Conclusion: A Repricing of Global Assets
If you think this is merely a matter of regional pride, you are missing the transmission mechanism.
If oil rapidly drops toward the $40 range amid supply conflict, inflation expectations and the market’s implied path of policy rates could be repriced sharply—triggering a broader revaluation across rates and credit, with volatility rising materially.

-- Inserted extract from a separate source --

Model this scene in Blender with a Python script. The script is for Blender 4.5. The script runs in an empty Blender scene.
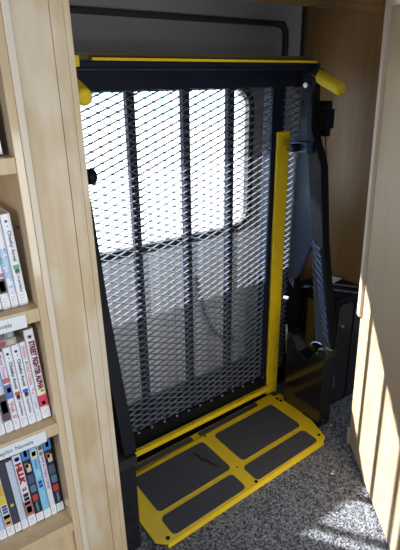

The decline of Iran’s deterrence is not the end of risk. It is the beginning of a new game. Investors should not be lulled by a “peace illusion”: the most violent moves in the oil market may still lie ahead.
🔍 Miyama Watchlist
Signals that the market may be shifting toward a price-war regime:
OPEC+ negotiation gridlock: delays or lack of consensus on baselines or quotas
UAE export/production data: exports/production running above quotas for multiple consecutive weeks, with widening gaps
Saudi pricing signals: repeated OSP cuts or deeper discounts to Asia, shifting from verbal warnings to action
Futures curve: a move from backwardation to contango—or deepening contango—signaling growing oversupply
Non-OPEC+ supply growth: acceleration that further erodes the incentive to defend high prices
Disclaimer: This article reflects the author’s personal views and does not constitute investment advice, an offer, or a solicitation. The price scenarios and geopolitical analysis are based on current information and historical reasoning and involve substantial uncertainty. Financial markets—especially oil and derivatives—are highly volatile. Past performance does not predict future results. Readers should assess risks independently and seek professional advice when necessary. The author assumes no responsibility for any direct or indirect losses arising from the use of this content.